Assignment; Severability. This Purchase Order shall not be assigned nor any duties delegated by Seller without the prior written consent of ▇▇▇▇▇.
Assignment; Severability. (a) You expressly agree that this Agreement shall be assignable by the Company to a successor to any of the businesses of the Company and you hereby expressly consent to such assignment.
(b) In the event that any one or more of the provisions of this Agreement shall be or become invalid, illegal or unenforceable in any respect, the validity, legality and enforceability of the remaining provisions contained herein shall not be affected thereby. In the event that one or more terms or provisions of this Agreement are deemed invalid or unenforceable by the laws of Florida or any other state or jurisdiction in which it is to be enforced, by reason of being vague or unreasonable as to duration or geographic scope of activities restricted, or for any other reason, the provision in question shall be immediately amended or reformed to the extent necessary to make it valid and enforceable by the court of such jurisdiction charged with interpreting and/or enforcing such provision.
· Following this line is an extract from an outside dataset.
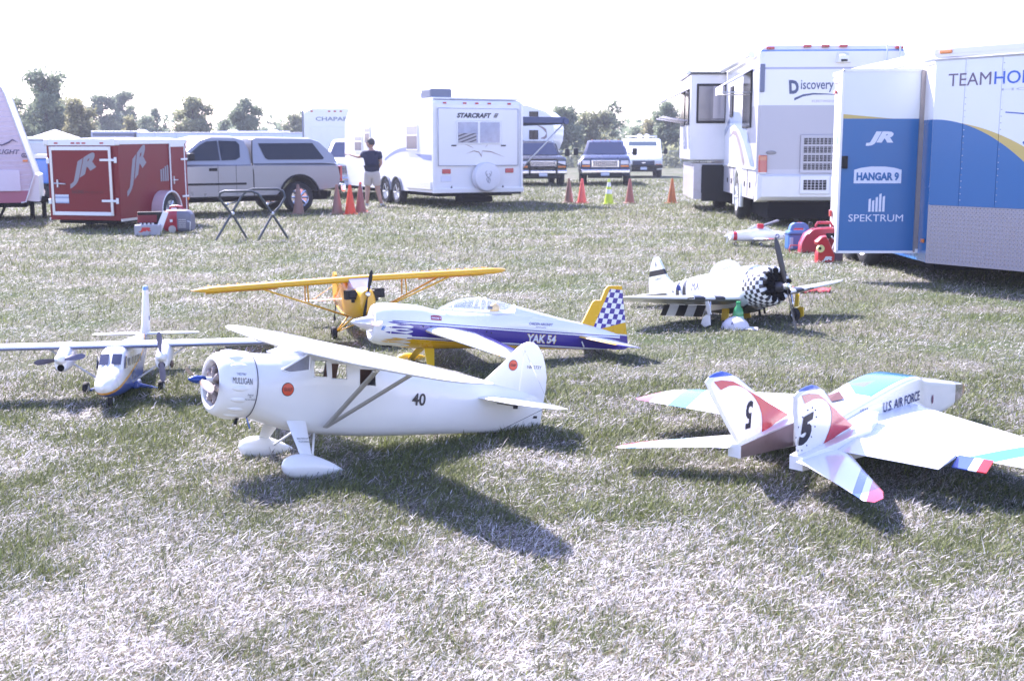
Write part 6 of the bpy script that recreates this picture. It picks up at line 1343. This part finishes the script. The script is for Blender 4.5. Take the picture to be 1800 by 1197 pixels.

You agree and acknowledge that the provision in question, as so amended or reformed, shall be valid and enforceable as though the invalid or unenforceable portion had never been included herein.
Assignment; Severability. (a) You expressly agree that this Agreement shall be assignable by the Company to a successor to any of the businesses of the Company and you hereby expressly consent to such assignment.
(b) In the event that any one or more of the provisions of this Agreement shall be or become invalid, illegal or unenforceable in any respect, including the restrictions in Section 9 but excluding the general release language, the validity, legality and enforceability of the remaining provisions contained herein shall not be affected thereby. If the general release language is found to be illegal or unenforceable, you agree to execute a binding replacement release. In the event that one or more terms or provisions of this Agreement are deemed invalid or unenforceable by the laws of New York or any other state or jurisdiction in which it is to be enforced, by reason of being vague or unreasonable as to duration or geographic scope of activities restricted, or for any other reason, the provision in question shall be immediately amended or reformed to the extent necessary to make it valid and enforceable by the court of such jurisdiction charged with interpreting and/or enforcing such provision. You agree and acknowledge that the provision in question, as so amended or reformed, shall be valid and enforceable as though the invalid or unenforceable portion had never been included herein.
Assignment; Severability. This Agreement may not be assigned by any party hereto without the written consent of the other parties to the Agreement.
Assignment; Severability. Due to the personal nature of the services to be rendered by Advisor, Advisor may not assign this Agreement. The Company may assign all rights and liabilities under this Agreement to a subsidiary, an affiliate, or to a successor to all or a substantial part of its business and assets without the consent of Advisor. Subject to the foregoing, this Agreement will inure to the benefit of and be binding upon each of the heirs, assigns and successors of the respective parties. If any provision of this Agreement shall be declared invalid, illegal or unenforceable, such provision shall be severed and the remaining provisions shall continue in full force and effect.
Assignment; Severability. This Agreement may not be assigned by any Party unless otherwise provided herein. This Agreement is intended to bind and inure to the benefit of the Parties and their respective successors, assigns, heirs, executors, administrators and representatives. Any term or provision of this Agreement that is invalid or unenforceable in any jurisdiction, shall, as to that jurisdiction, be ineffective to the extent of such invalidity or unenforceability without rendering invalid or unenforceable the remaining terms and provisions of this Agreement or affecting the validity or enforceability of any of the terms or provisions of this Agreement in any other jurisdiction.
Assignment; Severability. This Agreement may not be assigned by any party hereto without the written consent of the other parties to the Agreement. Any purported assignment in violation of this section is void. If any provision of this Agreement shall be held or made invalid by a court decision, statute, rule or otherwise, the remainder of the Agreement shall not be affected thereby.